The president did neither. As the half-dozen Republicans pointed out in their letter, the Libya intervention had been conducted without heeding the letter of the law from the beginning. "That action," they wrote, "was taken without regard to or compliance with the requirement of section 2(c) of the War Powers Resolution." There was no declaration of war, no congressional authorisation of force, and no national emergency created by an attack on the United States.
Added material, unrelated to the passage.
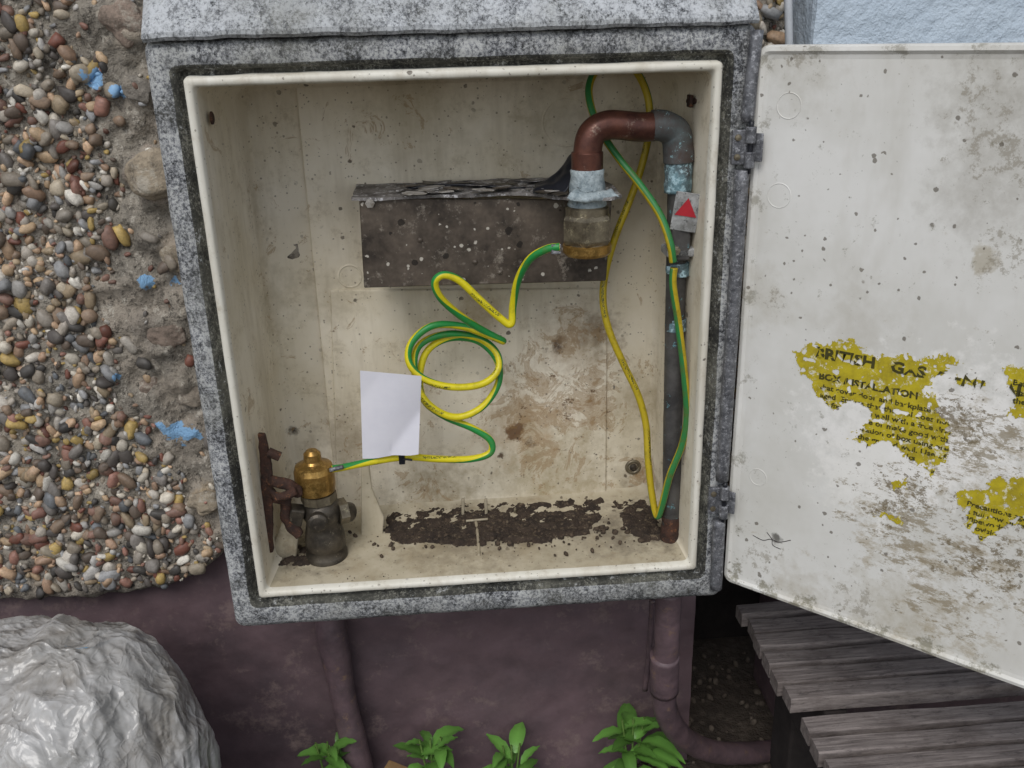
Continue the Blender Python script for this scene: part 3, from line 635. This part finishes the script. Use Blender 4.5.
x0,x1,z1=-.95,.80,ZT+.40; nx=440; nz_=240; vs=[];fs=[]
for i in range(nx+1):
    x=x0+(x1-x0)*i/nx; lo=lip(x)
    for k in (-2,-1):
        vs.append((x,.24 if k==-2 else YW+.01,lo+(.006 if k==-2 else -.001)))
    for j in range(nz_+1):
        z=lo+(z1-lo)*j/nz_; e=.006 if j==0 else (.002 if j==1 else 0); vs.append((x,wy(x,z)+e,z))
m=nz_+3
for i in range(nx):
    for j in range(m-1): a_=i*m+j; fs.append((a_,a_+m,a_+m+1,a_+1))
mesh("mortar",vs,fs,m_mortar,pw,True)
pal=['b9ac97','9a8f80','a59c90','807a74','6a5d52','a68972','cfc6b6','8f7a67','5a5450','a8957a','85675a','dcd6ca','9c9c9c','bda282','6c6f72','9b7264','c4bcb0','4a4744','c9a98a','b8b4ae','b49a5f','7b4f42']
pal=[np.array(hx(c)) for c in pal]
it=[];cols=[]; sp_=.0102
for i in range(int(1.7/sp_)):
    for j in range(int(1.05/sp_)):
        for layer in (0,1):
            x=-.93+i*sp_+random.uniform(-.006,.006)+layer*.5*sp_; z=ZT-.66+j*sp_+random.uniform(-.006,.006)+layer*.5*sp_
            if z<lip(x)+.003 or z>ZT+.38 or x>.78: continue
            if 0.01<x<BW-.01 and ZB<z<ZT+.08: continue
            b=float(np.interp(z,bz,bx)) if x<.3 else 9
            over=x-b+.03*noise.noise(Vector((x*25,z*25,7)))
            if over>0 and random.random()>.12*math.exp(-over*14): continue
            if noise.noise(Vector((x*30,z*30,2)))>.45 and random.random()<.7: continue
            r=(random.choice([.0032,.0038,.0044,.005,.006,.0075,.0095]) if layer==0 else random.choice([.0018,.0024,.003]))
            s=(r*random.uniform(.9,1.5),r*random.uniform(.55,.8),r*random.uniform(.6,1.))
            y=wy(x,z)-r*(.22 if layer==0 else .15)
            it.append(((x,y,z),s,Euler((random.uniform(-.6,.6),random.uniform(-3.1,3.1),random.uniform(-.6,.6)))))
            c=random.choice(pal)*random.uniform(.65,1.25); c[3]=1; cols.append(c)
icos("pebbles",it,m_peb,pw,2,cols,.42)
# a few large field stones showing through the broken render
it=[];cols=[]
for (u,v,r,k) in [(128,22,.024,.75),(160,172,.028,.8),(172,118,.017,.7),(205,500,.018,.75),(140,90,.014,.6),(182,255,.020,.65),(168,335,.018,.6),(192,395,.016,.65),(150,385,.013,.6)]:
    p=W(u,v,YW); it.append(((p.x,wy(p.x,p.z)+.002,p.z),(r,r*.42,r*.85),Euler((random.uniform(-.15,.15),random.uniform(-.6,.6),random.uniform(-.15,.15))))); g=k
    c=np.array(hx(random.choice(['a39788','a08e80','9b948a','ab9d88'])))*g*1.1; c[3]=1; cols.append(c)
a=NB("field_stone",.9); at=a.nt.nodes.new("ShaderNodeAttribute"); at.attribute_name="Col"
c=a.mix(a.ramp(a.noise(60,5,.8),[(.45,0.),(.65,.7)]),at.outputs["Color"],hx('4b453d')); c=a.mix(a.ramp(a.noise(25,5,.8),[(.55,0.),(.65,.7)]),c,hx('b5aea1'))
a.color(c); a.bump(a.noise(70,5,.75),.9,.005)
icos("field_stones",it,a.m,pw,4,cols,.45)
box("house_masonry",(-2.6,.30,ZT+.4),(3.3,.14,1.9),m_mortar,pw,.0)
box("upper_masonry",(.1,.30,ZT+.9),(2.3,.14,1.02),m_mortar,pw,.0)
# plinth
pl_=empty("plinth_wall"); xr0=W(692,650,.21).x
def grid(name,x0,x1,z0,z1,step,yf,mat,par):
    nx=int((x1-x0)/step);nz=int((z1-z0)/step);vs=[];fs=[]
    for i in range(nx+1):
        for j in range(nz+1): x=x0+(x1-x0)*i/nx; z=z0+(z1-z0)*j/nz; vs.append((x,yf(x,z),z))
    for i in range(nx):
        for j in range(nz): a_=i*(nz+1)+j; fs.append((a_,a_+nz+1,a_+nz+2,a_+1))
    return mesh(name,vs,fs,mat,par,True)
def py(x,z): q=Vector((x,0,z)); return .205-.006*noise.noise(q*8)-.002*noise.fractal(q*30,1.,2.,3)
grid("rendered_face",-1.0,xr0,-.03,ZB+.05,.006,py,m_purple,pl_)
box("added_shade_recess_back",((xr0+.2),.52,.2),(.6,.05,.62),m_joist_shade,pl_,.0)  # recess added to make the shadow beside the deck; back coloured near-black
box("added_shade_recess_side",(xr0-.03,.37,.2),(.06,.32,.6),m_purple,pl_,.004)  # side of the added shadow recess, in plinth paint
box("plinth_pier",(W(800,650,.21).x+.6,.30,.2),(1.2,.18,.62),m_purple,pl_,.004)
box("plinth_run",(-2.6,.30,.2),(3.2,.17,.47),m_purple,pl_,.004)
bwl=empty("painted_wall")
xb=W(815,20,.10).x
grid("render_face",xb,2.6,.52,ZT+1.2,.02,lambda x,z:.10-.004*noise.noise(Vector((x,0,z))*22),m_blue,bwl)
box("wall_core",((xb+2.6)/2,.235,ZT*.5+.86),(2.6-xb,.26,ZT+.62),m_blue,bwl,.004)
tube("conduit",[W(787,-60,.12),W(789,40,.12),W(789.5,120,.12)],.0042,m_white,bwl,12,sm=False)
# ------------------------------------------------------------------ drain pipes below
d1=empty("iron_pipe"); tube("pipe",[W(328,600,.190),W(333,640,.180),W(344,700,.172),W(357,760,.165),W(362,800,.16)],lambda t:.0195+.002*math.sin(t*9),m_purpipe,d1,20,wob=.08)
d2=empty("iron_pipe"); tube("pipe",[W(669,590,.052),W(667,640,.060),W(664,690,.075),W(668,716,.085),W(684,738,.11),W(715,752,.15),W(760,752,.19),W(810,745,.24)],.0160,m_purpipe,d2,20,wob=.06)
tube("socket",[W(665,655,.063),W(664,690,.075)],.0185,m_purpipe,d2,20,sm=False,wob=.05)
tube("thin_cable",[W(652,600,.14),W(650,640,.15),W(645,690,.16)],.004,m_purpipe,d2,10,wob=.3)
# ------------------------------------------------------------------ deck
dk=empty("wooden_deck"); dz=W(737,600,.19).z
e0=W(737,600,.19); e1=Wz(795,703,dz)
y_end=e1.y
nb=6; wbd=(.185-y_end)/nb
def board(yc,x_0,z_,wv,ng,seed,mat=m_wood,ln=1.3,th=.020):
    prof=[(-wv/2,-th),(-wv/2,-.0015),(-wv/2+.002,0)]
    prof+=[(wv/2-.002,0),(wv/2,-.0015),(wv/2,-th)]
    vs=[];fs=[];m=len(prof);NX=60; sag=random.uniform(-.002,.002); tl=random.uniform(-.05,.05); sk_=random.uniform(-.002,.002)
    for a_ in range(NX+1):
        x=x_0+ln*a_/NX
        for (p_,pz) in prof: nn=noise.noise(Vector((x*12,yc*40+p_*30,seed)))*.0012; vs.append((x,yc+p_+nn+sk_*a_/NX,z_+pz+nn+sag+tl*p_))
    for a_ in range(NX):
        for b_ in range(m): fs.append((a_*m+b_,a_*m+(b_+1)%m,(a_+1)*m+(b_+1)%m,(a_+1)*m+b_))
    fs.append(tuple(range(m))); fs.append(tuple(NX*m+b_ for b_ in range(m))[::-1])
    mesh("board",vs,fs,mat,dk)
for i in range(nb): board(.185-wbd*(i+.5),e0.x+random.uniform(-.004,.004),dz,wbd-.008,0,i)
e2=Wz(797,708,dz-.010); z2=dz-.010; y=y_end-.008
for i in range(12):
    wv=wbd*.95; board(y-wv/2,e2.x+random.uniform(-.004,.004),z2,wv-.008,0,20+i); y-=wv
box("side_joist",(e0.x+.06,(.185+y_end)/2,dz-.068),(.030,.185-y_end-.01,.09),m_joist_shade,dk,.003)
box("step_joist",(e2.x+.05,y_end-.2,z2-.066),(.030,.37,.085),m_joist_shade,dk,.003)
for (x,yv_) in [(e0.x+.1,.15),(e2.x+.1,-.05),(e2.x+.1,-.34),(e2.x+1.15,.15),(e2.x+1.15,-.34)]: box("post",(x,yv_,(dz-.03)/2),(.07,.07,dz-.04),m_joist_shade,dk,.004)
# ------------------------------------------------------------------ sack
sk=empty("plastic_sack"); ys=-.02
ztop=W(45,640,ys).z; xR=W(205,760,ys).x; xc=W(40,700,ys).x; ax_x=xR-xc
vs=[];fs=[];NU,NV=260,170
def ridge(p,s): return 1-2.4*abs(noise.noise(p*s))
for i in range(NV+1):
    ph=math.pi*i/NV
    for j in range(NU):
        th=2*math.pi*j/NU
        d=Vector((math.sin(ph)*math.cos(th),math.sin(ph)*math.sin(th),math.cos(ph)))
        w=noise.noise_vector(d*2.)*.25; e=d+w
        rad=1+.05*noise.noise(d*1.4+Vector((3,1,2)))+.026*ridge(e+Vector((1,7,2)),2.2)+.016*ridge(Vector((e.x*1.0,e.y,e.z*.5+4)),5.5)+.007*ridge(Vector((e.x,e.y*.7,e.z)),13)+.002*noise.noise(d*40)
        sq=1+.10*(abs(d.x*d.z)*2)
        p=Vector((d.x*ax_x,d.y*.16,d.z*ztop*.56))*rad*sq
        vs.append((xc+p.x,ys+p.y,max(.002,p.z+ztop*.44)))
for i in range(NV):
    for j in range(NU): fs.append((i*NU+j,(i+1)*NU+j,(i+1)*NU+(j+1)%NU,i*NU+(j+1)%NU))
sb=mesh("sack_body",vs,fs,m_sack,sk,True)
from mathutils.bvhtree import BVHTree
bvh=BVHTree.FromPolygons([Vector(v) for v in vs],fs)
vs2=[];fs2=[]
for i in range(13):
    for j in range(5):
        q=bvh.find_nearest(W(60+38*i/12,622+8*j/4+(i/12)*10+1.5*math.sin(i),ys-.01))[0]
        vs2.append(q+Vector((0,-.0012,.0022)))
for i in range(12):
    for j in range(4): fs2.append((i*5+j,i*5+j+5,i*5+j+6,i*5+j+1))
mesh("blue_strip",vs2,fs2,m_bluefilm,sk,True)
# ------------------------------------------------------------------ weeds
def weed(u,vtop,nl,size,y=.16):
    par=empty("weed_plant"); base=W(u,765,y); base.z=.003; zt_=W(u,vtop,y).z; vs=[];fs=[];cols=[]
    for k in range(nl):
        az=random.uniform(0,2*math.pi); lev=random.random(); el=.15+1.0*lev*random.uniform(.5,1); Ln=size*random.uniform(.6,1.2); wd=Ln*random.uniform(.17,.27)
        hz=(zt_-.3*size)*(.35+.6*lev)
        b=base+Vector((random.uniform(-.014,.014),random.uniform(-.01,.006),hz)); h=Vector((math.cos(az),math.sin(az)*.7-.25,0)).normalized()
        side=h.cross(Vector((0,0,1))).normalized(); i0=len(vs); M_=9; g=random.uniform(.5,1.2); cc=(.095*g,.22*g,.04*g,1); dr=random.uniform(.3,.75)
        tw=random.uniform(-.3,.3)
        for i in range(M_+1):
            t=i/M_
            c=b+h*(Ln*t*math.cos(el-.5*t))+side*(tw*Ln*t*t*.5)+Vector((0,0,1))*(Ln*(math.sin(el)*t-dr*t*t)); w=wd*math.sin(math.pi*min(1,t*.93+.05))**.8*(1-.25*t)
            wv_=.0012*math.sin(t*22+k)
            vs+= [c-side*w+Vector((0,0,w*.35+wv_)),c,c+side*w+Vector((0,0,w*.35-wv_))]
            cols+=[cc,tuple(x*1.35 for x in cc[:3])+(1,),cc]
        for i in range(M_):
            for s_ in (0,1): a_=i0+i*3+s_; fs.append((a_,a_+1,a_+4,a_+3))
    for (ox,oy) in [(0,0),(.006,.002),(-.006,0)]:
        i0=len(vs)
        for z_ in (0,zt_*.5,zt_-.2*size):
            for a_ in range(5): vs.append(base+Vector((ox*z_*20+.0016*math.cos(a_*1.257),oy+.0016*math.sin(a_*1.257),z_))); cols.append((.12,.2,.05,1))
        for l_ in range(2):
            for a_ in range(5): fs.append((i0+l_*5+a_,i0+l_*5+(a_+1)%5,i0+l_*5+5+(a_+1)%5,i0+l_*5+5+a_))
    o=mesh("leaves",vs,fs,m_leaf,par,True); at_=o.data.color_attributes.new("Col",'FLOAT_COLOR','POINT'); at_.data.foreach_set("color",[x for c in cols for x in c])
weed(330,738,16,.048,.15); weed(432,735,20,.048,.15); weed(512,742,16,.044,.15); weed(632,714,28,.060,.15)
# ------------------------------------------------------------------ ground
mesh("ground",[(-60,-60,0),(60,-60,0),(60,60,0),(-60,60,0)],[(0,1,2,3)],m_ground)
it=[]
for _ in range(900):
    x=random.uniform(-.3,.8); y_=random.uniform(-.1,.45); s=random.uniform(.002,.009); it.append(((x,y_,s*.3),(s,s*.8,s*.6),rrot()))
icos("ground_stones",it,simple("ground_stone",'6b6156','4a4039',60,.9,0,.5))
box("timber_offcut",W(400,776,.15),(.05,.03,.012),simple("raw_timber",'9a7d54','806545',30,.8,0,.3),None,.002,Euler((0,.2,-.4)).to_matrix())
# ------------------------------------------------------------------ light
w=bpy.data.worlds.new("World"); S.world=w; w.use_nodes=True; nt=w.node_tree
sky=nt.nodes.new("ShaderNodeTexSky"); sky.sky_type='NISHITA'; sky.sun_disc=False
sd=Vector((-.35,-1,1.25)).normalized(); sky.sun_elevation=math.asin(sd.z); sky.sun_rotation=math.atan2(sd.x,sd.y)
hs=nt.nodes.new("ShaderNodeHueSaturation"); hs.inputs["Saturation"].default_value=.38
nt.links.new(sky.outputs[0],hs.inputs["Color"]); bg=nt.nodes["Background"]; nt.links.new(hs.outputs[0],bg.inputs[0]); bg.inputs[1].default_value=.15
sl=bpy.data.lights.new("sun",'SUN'); sl.energy=1.5; sl.angle=math.radians(30); sl.color=(1,.975,.94)
so=bpy.data.objects.new("sun",sl); S.collection.objects.link(so); so.rotation_euler=(-sd).to_track_quat('-Z','Y').to_euler()
S.view_settings.view_transform='Standard'; S.view_settings.look='None'; S.view_settings.exposure=0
Oddly, half the Republican senators who signed the letter were serving when George W Bush was president. None of them was particularly vocal about the legal limits of presidential war powers back then. Senator John Cornyn (Texas) is a signatory who had harsh words for a nonbinding resolution opposing President Bush's surge in Iraq. "To offer nonbinding resolutions which encourage our enemies and undermine our allies and deflate the morale of our troops is, to me, the worst of all possible worlds," Cornyn said at the time.
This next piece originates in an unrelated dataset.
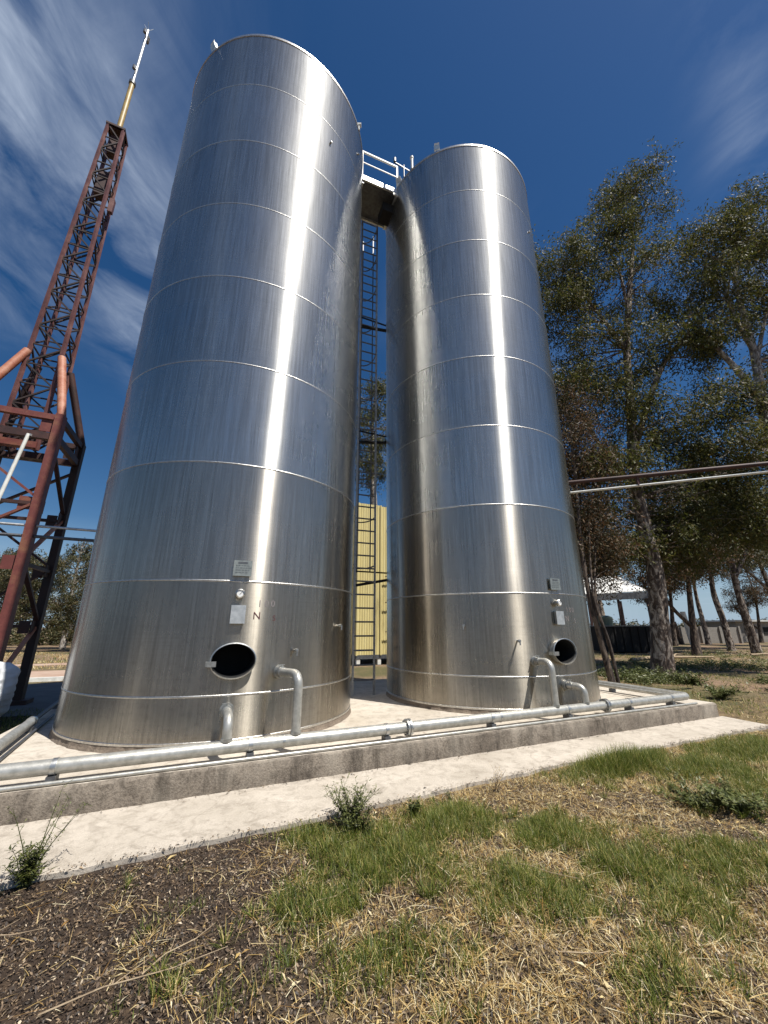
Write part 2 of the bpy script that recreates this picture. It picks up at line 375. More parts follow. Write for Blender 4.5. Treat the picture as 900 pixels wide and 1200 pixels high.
# slab (kerb face stands proud, with a slightly chipped arris)
mb = MB(); us = np.arange(-2.36, 8.81, .06); n = len(us)
rows = []
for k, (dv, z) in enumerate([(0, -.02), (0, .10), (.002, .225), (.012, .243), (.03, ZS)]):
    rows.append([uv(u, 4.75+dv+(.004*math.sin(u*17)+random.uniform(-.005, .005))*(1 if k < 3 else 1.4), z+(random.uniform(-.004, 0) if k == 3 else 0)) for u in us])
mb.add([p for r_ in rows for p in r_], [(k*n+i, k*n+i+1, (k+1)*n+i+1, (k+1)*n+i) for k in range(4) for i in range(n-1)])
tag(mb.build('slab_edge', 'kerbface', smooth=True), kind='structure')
a = [p for p in rows[4]]
b2 = [uv(8.80, 10.4, ZS), uv(-2.36, 10.4, ZS)]
mb = MB(); T = a + b2; k = len(T)
mb.add(T + [Vector((p.x, p.y, -.02)) for p in T], [tuple(range(k))]+[(i+k, (i+1) % k+k, (i+1) % k, i) for i in (n-1, n, n+1)])
tag(mb.build('concrete_slab', 'slab'), kind='structure')
# left hand yard, dirt road and low kerb
sheet('yard_pavement', [uv(-14, 11.2), uv(-2.6, 10.0), uv(-2.5, 15.4), uv(-14, 15.4)], .004, 'yard')
sheet('dirt_road', [uv(-60, 16.9), uv(-1, 16.9), uv(-1, 19.6), uv(-60, 20.4)], .006, 'dirtroad')
sheet('dirt_track', [uv(-60, 22.5), uv(-1, 22.2), uv(-1, 23.4), uv(-60, 23.8)], .006, 'dirtroad')
o = MB().bar(uv(-14, 16.0, .05), uv(-1.5, 16.0, .05), .16, .12).build('kerb', 'white')
tag(o, 'low whitewashed kerb running along the dirt road behind the left tank', 'kerb')

# ---------------------------------------------------------------- tanks
SEAMS = [.82, 2.17, 3.79, 5.43, 7.06, 8.68, 10.29, 11.92]
MA = math.radians(-66.5); MZ = 1.21; MW = .248; MHH = .192
def shell(name, z0, z1, C, parent, hole=False, mt='steel2'):
    seg = 192; V = []; F = []; Nn = []
    def P(a, z, r=R): V.append((r*math.cos(a), r*math.sin(a), z)); Nn.append((math.cos(a), math.sin(a), 0)); return len(V)-1
    if not hole:
        A = [2*PI*i/seg for i in range(seg)]; zs = [z0, (z0+z1)/2, z1]
        g = [[P(a, z) for a in A] for z in zs]
        F = [(g[j][i], g[j][(i+1) % seg], g[j+1][(i+1) % seg], g[j+1][i]) for j in range(2) for i in range(seg)]
    else:
        da = .5/R; n1 = 170; n2 = 24; za, zb = MZ-.3, MZ+.3
        A = [MA+da+(2*PI-2*da)*i/n1 for i in range(n1+1)]; B = [MA-da+2*da*i/n2 for i in range(n2+1)]
        zs = [z0, za, zb, z1]
        g = [[P(a, z) for a in A] for z in zs]; h = [[P(a, z) for a in B] for z in zs]
        F = [(g[j][i], g[j][i+1], g[j+1][i+1], g[j+1][i]) for j in range(3) for i in range(n1)]
        F += [(h[j][i], h[j][i+1], h[j+1][i+1], h[j+1][i]) for j in (0, 2) for i in range(n2)]
        K = 96; ring = []
        for k in range(K):
            t = 2*PI*k/K; c, s = math.cos(t), math.sin(t); m_ = max(abs(c), abs(s))
            ex, ez = c*MW, s*MHH; bx, bz = c/m_*.5, s/m_*.3
            ring.append([P(MA+(ex*(1-q)+bx*q)/R, MZ+ez*(1-q)+bz*q) for q in (0, .3, .65, 1)])
        F += [(ring[k][q], ring[k][q+1], ring[(k+1) % K][q+1], ring[(k+1) % K][q]) for k in range(K) for q in range(3)]
    me = bpy.data.meshes.new(name); me.from_pydata(V, [], F); me.materials.append(MT[mt])
    me.polygons.foreach_set('use_smooth', [True]*len(F)); me.update()
    me.normals_split_custom_set_from_vertices(Nn)
    o = bpy.data.objects.new(name, me); return link(o, parent)
def frame(a, z, C):      # local frame on the wall: t (tangent to the right seen from outside), n outward
    n_ = Vector((math.cos(a), math.sin(a), 0)); t = Vector((-math.sin(a), math.cos(a), 0))
    o = C + n_*R + Z*z; return o, t, n_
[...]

Partisan inconsistency on war and executive power isn't limited to Republicans. When the Libya operation began, Senator Rand Paul (Republican, Kentucky) introduced the following sense of the Senate resolution:
"The president does not have power under the constitution to unilaterally authorise a military attack in a situation that does not involve stopping an actual or imminent threat to the nation."
The origin of that language? It's a quote from candidate Barack Obama in 2007.
Debating this resolution, Senator Paul argued that President Bush had at least approached Congress before going to war in Afghanistan and Iraq. Senator Dick Durbin (Democrat, Illinois) fired back the Bush actually "broke precedent" by seeking congressional consent. That would be the same Durbin who, as a member of the Senate intelligence committee, pushed back against the Bush administration's request for congressional authorising the Iraq war, demanded "dramatic changes" to the war resolution, and ultimately voted against going into Iraq.
This is nothing new. When President Bill Clinton intervened militarily in Kosovo, Representative Tom DeLay (Republican, Texas) – a member of the House GOP leadership – protested vigorously. "I rise today to state that no defence funds should be used for ground forces in Kosovo unless authorised by Congress," he said. DeLay's criticisms didn't stop when the airstrikes began. "I cannot support a failed foreign policy," he remarked in 1999. "History teaches us that it is often easier to make war than peace."
But when President Bush went to war in Iraq, DeLay accused antiwar Democrats of "trying to have it both ways". "They start every comment with 'I certainly support the troops,' and then go denigrate why they're there," DeLay said in 2003. "That's not supporting the troops, because you are telling that soldier directly he's risking his life for something that's wrong, and that has consequences."
When Democratic congressional leaders pronounced Bush's Iraq policy a failure, as he once described Clinton's Kosovo adventure, DeLay told a newspaper it was "very, very close to treason". "We have people dying," he said. "Not just our soldiers, but innocent citizens dying in Iraq and Afghanistan at the hands of these evil people, and you have your elected leaders making these kinds of statements that embolden the enemy."
This is a long bipartisan tradition. Under President Richard Nixon, Senator Edward Kennedy (Democrat, Massachusetts) was an outspoken opponent of the Vietnam war. But when he brother John F Kennedy was in office, he said of Vietnam doves, ""I wish they had raised their voices against Viet Cong terrorism, against Viet Cong murder, kidnapping, and political assassination." The late senator argued, "Any facilities in North Vietnam strengthening the Viet Cong should be bombed."
There are some exceptions to the rule. Representatives Ron Paul, a Texas Republican, and Dennis Kucinich, an Ohio Democrat, have been consistently antiwar no matter who is in the White House. Senators John McCain, an Arizona Republican, and John Kerry, Massachusetts Democrat, have been backing military interventions from the Balkans to Libya, no matter which party does the bombing.
In the 1990s, leading congressional Republicans sued the Clinton administration over military action in Kosovo. But the party for the most part backed expansive executive powers during wartime under Bush. With the Democrats again in control of the executive branch, 87 House Republicans voted with Kucinich to force a withdrawal from Libya. Similarly, some Democrats who denounced Guantánamo Bay, wiretapping and targeted assassinations during the Bush administration have been more muted in their criticisms of these policies under Obama.
It's a cliché that truth is the first casualty of war. Partisan consistency runs a close second.